Go through the listing and set it down exactly, leaving out its pictures.
◇ ◇ ◇ ◇
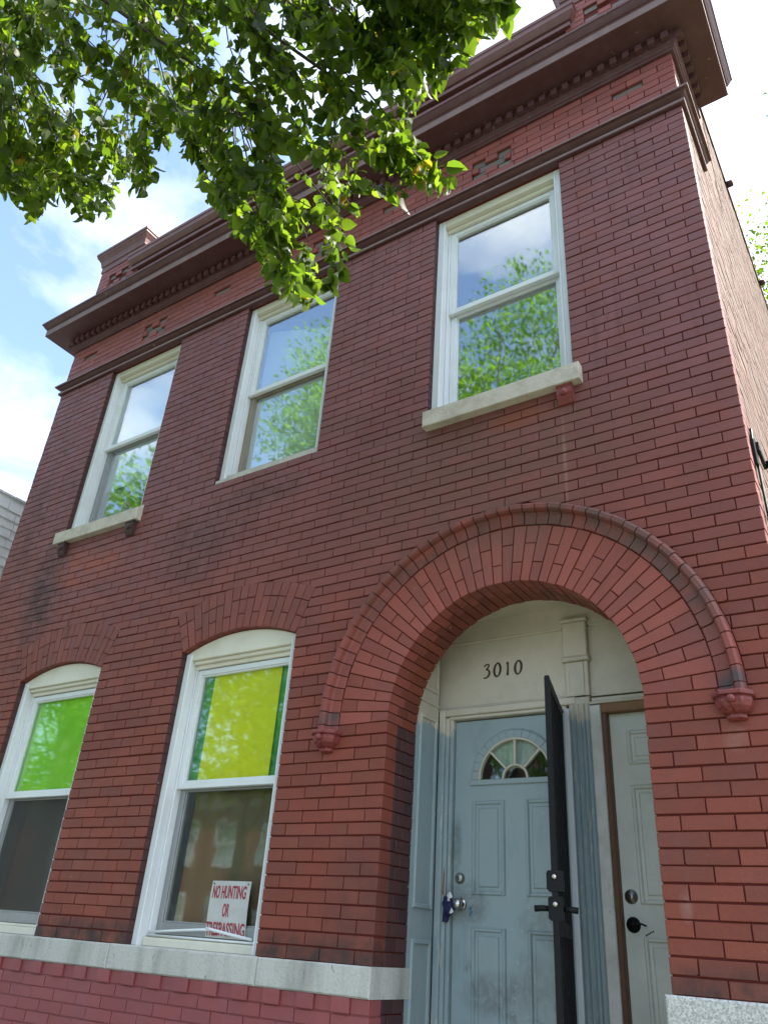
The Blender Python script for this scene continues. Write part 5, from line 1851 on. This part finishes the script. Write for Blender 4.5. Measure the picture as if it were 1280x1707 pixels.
# bundle the twigs into limbs by nearness
cen = [tw[i][0].copy() for i in range(0, len(tw), 15)]
for _ in range(6):
    grp = [[] for _ in cen]
    for i, (a, b) in enumerate(tw):
        grp[min(range(len(cen)), key=lambda k: (cen[k] - a).length)].append(i)
    cen = [sum((tw[i][0] for i in g), Vector()) / len(g) if g else c for g, c in zip(grp, cen)]
mats = []
stems = MB()
for g, c in zip(grp, cen):
    if not g:
        continue
    top = max(tw[i][0].z for i in g)
    c = Vector((c.x, c.y, max(c.z, top) + .10)) + Vector((-.10, -.12, .05))
    mid = HUB.lerp(c, .55) + Vector((0, 0, 1.1 + RT.uniform(0, .4)))
    P = []
    for k in range(11):
        t = k / 10
        P.append(HUB * (1 - t) ** 2 + mid * (2 * t * (1 - t)) + c * t * t + Vector((RT.gauss(0, .02), RT.gauss(0, .02), RT.gauss(0, .02))) * (1 if 0 < k < 10 else 0))
    MB().tube(P, .024, 6, .006).build('branch', 'bark', tree)
    for i in g:
        a, b = tw[i]
        h = c.lerp(a, .5) + Vector((0, 0, .07))
        q = a.lerp(b, .5) + Vector((RT.gauss(0, .02), RT.gauss(0, .02), 0))
        stems.tube([c, h, a, q, b], .0050, 4, .0014, False)
        dist = (CAMP - b).length
        L = (b - a).length
        n = int(24 + L * 34)
        if L < .2: n = 13
        twig_leaves(a, b, n, RT.uniform(.050, .070), RT, mats)
        twig_leaves(h, a, 9, .055, RT, mats)
stems.build('twigs', 'twig', tree, kind='stuff')
mats.sort(key=lambda q: -seen_size(q.translation, q.to_scale().y))
lm = []
for k in range(4):
    me = bpy.data.meshes.new('leaf')
    vv = LV.copy()
    vv[:, 2] *= (1.0, -0.6, 2.2, .4)[k]
    vv[:, 0] *= (1.0, .9, .8, 1.08)[k]
    me.from_pydata(vv.tolist(), [], LEAF_F)
    me.materials.append(MT['leaf'])
    lm.append(me)
for k, q in enumerate(mats[:296]):
    o = bpy.data.objects.new('leaf', lm[k % 4])
    COL.objects.link(o)
    o.parent = tree
    q = q.copy()
    q.translation -= WO[tree.name]
    o.matrix_local = q
leaves_mesh('foliage', mats[296:], 'leaf', tree)


QUAD_V = np.array([(0, 0, 0), (.42, .45, .10), (0, 1.0, -.05), (-.42, .45, .10)])
QUAD_F = [(0, 1, 2), (0, 2, 3)]


def crown(name, parent, clumps, n, size, rnd, mat='leaf_far', keep=None):
    """leaf-sized faces gathered in uneven clumps"""
    ms = []
    tot = sum(c[3] ** 2 for c in clumps)
    for (x, y, z, r) in clumps:
        for _ in range(int(n * r * r / tot)):
            d = Vector((rnd.gauss(0, 1), rnd.gauss(0, 1), rnd.gauss(0, 1))).normalized() * (r * rnd.random() ** .42)
            p = Vector((x, y, z)) + Vector((d.x, d.y, d.z * .8))
            if keep and not keep(p):
                continue
            tip = Vector((rnd.gauss(0, .7), rnd.gauss(0, .7), -.6 + rnd.gauss(0, .4)))
            ms.append(leaf_matrix(p, tip, size * rnd.uniform(.7, 1.3), rnd, 1.0))
    return leaves_mesh(name, ms, mat, parent, QUAD_V, QUAD_F)


def out_of_frame(p):
    q = CAMI @ p
    if q.z > -.2:
        return True
    return abs(q.x / -q.z) > .56 or abs(q.y / -q.z) > .72


def clumps(c, rad, k, r0, r1, rnd):
    out = []
    for _ in range(k):
        d = Vector((rnd.gauss(0, 1), rnd.gauss(0, 1), rnd.gauss(0, 1))).normalized() * rnd.uniform(.35, 1.0)
        out.append((c[0] + d.x * rad[0], c[1] + d.y * rad[1], c[2] + d.z * rad[2], rnd.uniform(r0, r1)))
    return out


rc = random.Random(11)
cl = clumps((-4.8, -6.0, 8.9), (4.2, 2.3, 3.0), 46, .7, 1.25, rc)
for (x, y, z, r) in cl[::2]:
    s = HUB + Vector((-.2, -.3, 1.0 + rc.random() * 2.2))
    MB().tube([s, s.lerp(Vector((x, y, z)), .5) + Vector((0, 0, .3)), (x, y, z)], .055, 5, .012).build('branch', 'bark', tree)
crown('crown', tree, cl, 52000, .070, rc, keep=out_of_frame)


def full_tree(loc, h, rad, label, n, seed, size=.16, k=26, group=None, mat='leaf_far'):
    rnd = random.Random(seed)
    t = empty('tree', loc, label=label, cat='tree', group=group)
    b = Vector(loc)
    top = b + Vector((rnd.uniform(-.4, .4), rnd.uniform(-.4, .4), h * .82))
    fork = b + Vector((0, 0, h * .30))
    m = MB()
    m.tube([b - Vector((0, 0, .2)), b + Vector((0, 0, h * .1)), fork, fork.lerp(top, .5) + Vector((rnd.uniform(-.3, .3), rnd.uniform(-.3, .3), 0)), top], h * .022, 8, .03)
    m.build('trunk', 'bark', t)
    cs = clumps(b + Vector((0, 0, h * .63)), (rad * .78, rad * .78, h * .29), k, rad * .24, rad * .42, rnd)
    lb = MB()
    for (x, y, z, r) in cs[::2]:
        s = fork.lerp(top, rnd.uniform(0, .6))
        lb.tube([s, s.lerp(Vector((x, y, z)), .5) + Vector((0, 0, .25)), (x, y, z)], h * .007, 5, .015)
    lb.build('limbs', 'bark', t)
    crown('crown', t, cs, n, size, rnd, mat)
    return t


full_tree((3.6, 12.5, 0), 20.5, 6.4, 'tall green tree rising behind the side wall of the red house', 46000, 5, .11, mat='leaf')
full_tree((-15.5, -7.5, 0), 14.5, 4.4, 'street tree further along the kerb, left of the one before the house', 11000, 6, .16)
full_tree((-20.0, -18.5, 0), 14.0, 5.6, 'broad tree across the road, opposite the neighbouring house', 11000, 8, .20)
full_tree((-9.0, -19.5, 0), 11.0, 4.2, 'rounded tree across the road, facing the arched door', 6500, 9, .20)
full_tree((-32.5, -19.0, 0), 14.5, 5.8, 'tall tree across the road, farthest from the red house', 11000, 10, .20)


# ------------------------------------------------------------------ houses across the road (they show in the panes)
def far_house(x, w, h, label, wall):
    o = empty('row_house', (x, -24, 0), label=label, cat='house')
    MB().box(x - w / 2, x + w / 2, -34, -24, 0, h).build('wall', wall, o)
    MB().prism([(x - w / 2 - .3, h), (x + w / 2 + .3, h), (x, h + 2.4)], -34.3, -23.7).build('roof', 'roofing', o)
    for zz in (1.2, 4.3):
        for k in range(3):
            xx = x - w / 2 + w * (k + .5) / 3
            if zz < 2 and k == 2:
                MB().box(xx - .5, xx + .5, -24.02, -23.94, 0.4, 2.6).build('door', 'white', o)
                continue
            f = MB().box(xx - .62, xx + .62, -24.02, -23.95, zz - .1, zz + 1.9).build('window', 'white', o)
            MB().box(xx - .5, xx + .5, -23.948, -23.94, zz, zz + .85).build('pane', 'glass', f)
            MB().box(xx - .5, xx + .5, -23.948, -23.94, zz + .95, zz + 1.8).build('pane', 'glass', f)
    return o


far_house(-26, 8.0, 6.6, 'brick house across the road with white windows, nearest of the brick row', 'far_brick')
far_house(-36.0, 8.5, 6.2, 'pale house across the road with a gabled roof', 'siding')
far_house(-46.0, 8.0, 6.6, 'brick house across the road beyond the pale gabled house', 'far_brick')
◇ ◇ ◇ ◇
§ **Final answer**:
The Blender Python script for this scene continues. Write part 5, from line 1851 on. This part finishes the script. Write for Blender 4.5. Measure the picture as if it were 1280x1707 pixels.
# bundle the twigs into limbs by nearness
cen = [tw[i][0].copy() for i in range(0, len(tw), 15)]
for _ in range(6):
    grp = [[] for _ in cen]
    for i, (a, b) in enumerate(tw):
        grp[min(range(len(cen)), key=lambda k: (cen[k] - a).length)].append(i)
    cen = [sum((tw[i][0] for i in g), Vector()) / len(g) if g else c for g, c in zip(grp, cen)]
mats = []
stems = MB()
for g, c in zip(grp, cen):
    if not g:
        continue
    top = max(tw[i][0].z for i in g)
    c = Vector((c.x, c.y, max(c.z, top) + .10)) + Vector((-.10, -.12, .05))
    mid = HUB.lerp(c, .55) + Vector((0, 0, 1.1 + RT.uniform(0, .4)))
    P = []
    for k in range(11):
        t = k / 10
        P.append(HUB * (1 - t) ** 2 + mid * (2 * t * (1 - t)) + c * t * t + Vector((RT.gauss(0, .02), RT.gauss(0, .02), RT.gauss(0, .02))) * (1 if 0 < k < 10 else 0))
    MB().tube(P, .024, 6, .006).build('branch', 'bark', tree)
    for i in g:
        a, b = tw[i]
        h = c.lerp(a, .5) + Vector((0, 0, .07))
        q = a.lerp(b, .5) + Vector((RT.gauss(0, .02), RT.gauss(0, .02), 0))
        stems.tube([c, h, a, q, b], .0050, 4, .0014, False)
        dist = (CAMP - b).length
        L = (b - a).length
        n = int(24 + L * 34)
        if L < .2: n = 13
        twig_leaves(a, b, n, RT.uniform(.050, .070), RT, mats)
        twig_leaves(h, a, 9, .055, RT, mats)
stems.build('twigs', 'twig', tree, kind='stuff')
mats.sort(key=lambda q: -seen_size(q.translation, q.to_scale().y))
lm = []
for k in range(4):
    me = bpy.data.meshes.new('leaf')
    vv = LV.copy()
    vv[:, 2] *= (1.0, -0.6, 2.2, .4)[k]
    vv[:, 0] *= (1.0, .9, .8, 1.08)[k]
    me.from_pydata(vv.tolist(), [], LEAF_F)
    me.materials.append(MT['leaf'])
    lm.append(me)
for k, q in enumerate(mats[:296]):
    o = bpy.data.objects.new('leaf', lm[k % 4])
    COL.objects.link(o)
    o.parent = tree
    q = q.copy()
    q.translation -= WO[tree.name]
    o.matrix_local = q
leaves_mesh('foliage', mats[296:], 'leaf', tree)


QUAD_V = np.array([(0, 0, 0), (.42, .45, .10), (0, 1.0, -.05), (-.42, .45, .10)])
QUAD_F = [(0, 1, 2), (0, 2, 3)]


def crown(name, parent, clumps, n, size, rnd, mat='leaf_far', keep=None):
    """leaf-sized faces gathered in uneven clumps"""
    ms = []
    tot = sum(c[3] ** 2 for c in clumps)
    for (x, y, z, r) in clumps:
        for _ in range(int(n * r * r / tot)):
            d = Vector((rnd.gauss(0, 1), rnd.gauss(0, 1), rnd.gauss(0, 1))).normalized() * (r * rnd.random() ** .42)
            p = Vector((x, y, z)) + Vector((d.x, d.y, d.z * .8))
            if keep and not keep(p):
                continue
            tip = Vector((rnd.gauss(0, .7), rnd.gauss(0, .7), -.6 + rnd.gauss(0, .4)))
            ms.append(leaf_matrix(p, tip, size * rnd.uniform(.7, 1.3), rnd, 1.0))
    return leaves_mesh(name, ms, mat, parent, QUAD_V, QUAD_F)


def out_of_frame(p):
    q = CAMI @ p
    if q.z > -.2:
        return True
    return abs(q.x / -q.z) > .56 or abs(q.y / -q.z) > .72


def clumps(c, rad, k, r0, r1, rnd):
    out = []
    for _ in range(k):
        d = Vector((rnd.gauss(0, 1), rnd.gauss(0, 1), rnd.gauss(0, 1))).normalized() * rnd.uniform(.35, 1.0)
        out.append((c[0] + d.x * rad[0], c[1] + d.y * rad[1], c[2] + d.z * rad[2], rnd.uniform(r0, r1)))
    return out


rc = random.Random(11)
cl = clumps((-4.8, -6.0, 8.9), (4.2, 2.3, 3.0), 46, .7, 1.25, rc)
for (x, y, z, r) in cl[::2]:
    s = HUB + Vector((-.2, -.3, 1.0 + rc.random() * 2.2))
    MB().tube([s, s.lerp(Vector((x, y, z)), .5) + Vector((0, 0, .3)), (x, y, z)], .055, 5, .012).build('branch', 'bark', tree)
crown('crown', tree, cl, 52000, .070, rc, keep=out_of_frame)


def full_tree(loc, h, rad, label, n, seed, size=.16, k=26, group=None, mat='leaf_far'):
    rnd = random.Random(seed)
    t = empty('tree', loc, label=label, cat='tree', group=group)
    b = Vector(loc)
    top = b + Vector((rnd.uniform(-.4, .4), rnd.uniform(-.4, .4), h * .82))
    fork = b + Vector((0, 0, h * .30))
    m = MB()
    m.tube([b - Vector((0, 0, .2)), b + Vector((0, 0, h * .1)), fork, fork.lerp(top, .5) + Vector((rnd.uniform(-.3, .3), rnd.uniform(-.3, .3), 0)), top], h * .022, 8, .03)
    m.build('trunk', 'bark', t)
    cs = clumps(b + Vector((0, 0, h * .63)), (rad * .78, rad * .78, h * .29), k, rad * .24, rad * .42, rnd)
    lb = MB()
    for (x, y, z, r) in cs[::2]:
        s = fork.lerp(top, rnd.uniform(0, .6))
        lb.tube([s, s.lerp(Vector((x, y, z)), .5) + Vector((0, 0, .25)), (x, y, z)], h * .007, 5, .015)
    lb.build('limbs', 'bark', t)
    crown('crown', t, cs, n, size, rnd, mat)
    return t


full_tree((3.6, 12.5, 0), 20.5, 6.4, 'tall green tree rising behind the side wall of the red house', 46000, 5, .11, mat='leaf')
full_tree((-15.5, -7.5, 0), 14.5, 4.4, 'street tree further along the kerb, left of the one before the house', 11000, 6, .16)
full_tree((-20.0, -18.5, 0), 14.0, 5.6, 'broad tree across the road, opposite the neighbouring house', 11000, 8, .20)
full_tree((-9.0, -19.5, 0), 11.0, 4.2, 'rounded tree across the road, facing the arched door', 6500, 9, .20)
full_tree((-32.5, -19.0, 0), 14.5, 5.8, 'tall tree across the road, farthest from the red house', 11000, 10, .20)


# ------------------------------------------------------------------ houses across the road (they show in the panes)
def far_house(x, w, h, label, wall):
    o = empty('row_house', (x, -24, 0), label=label, cat='house')
    MB().box(x - w / 2, x + w / 2, -34, -24, 0, h).build('wall', wall, o)
    MB().prism([(x - w / 2 - .3, h), (x + w / 2 + .3, h), (x, h + 2.4)], -34.3, -23.7).build('roof', 'roofing', o)
    for zz in (1.2, 4.3):
        for k in range(3):
            xx = x - w / 2 + w * (k + .5) / 3
            if zz < 2 and k == 2:
                MB().box(xx - .5, xx + .5, -24.02, -23.94, 0.4, 2.6).build('door', 'white', o)
                continue
            f = MB().box(xx - .62, xx + .62, -24.02, -23.95, zz - .1, zz + 1.9).build('window', 'white', o)
            MB().box(xx - .5, xx + .5, -23.948, -23.94, zz, zz + .85).build('pane', 'glass', f)
            MB().box(xx - .5, xx + .5, -23.948, -23.94, zz + .95, zz + 1.8).build('pane', 'glass', f)
    return o


far_house(-26, 8.0, 6.6, 'brick house across the road with white windows, nearest of the brick row', 'far_brick')
far_house(-36.0, 8.5, 6.2, 'pale house across the road with a gabled roof', 'siding')
far_house(-46.0, 8.0, 6.6, 'brick house across the road beyond the pale gabled house', 'far_brick')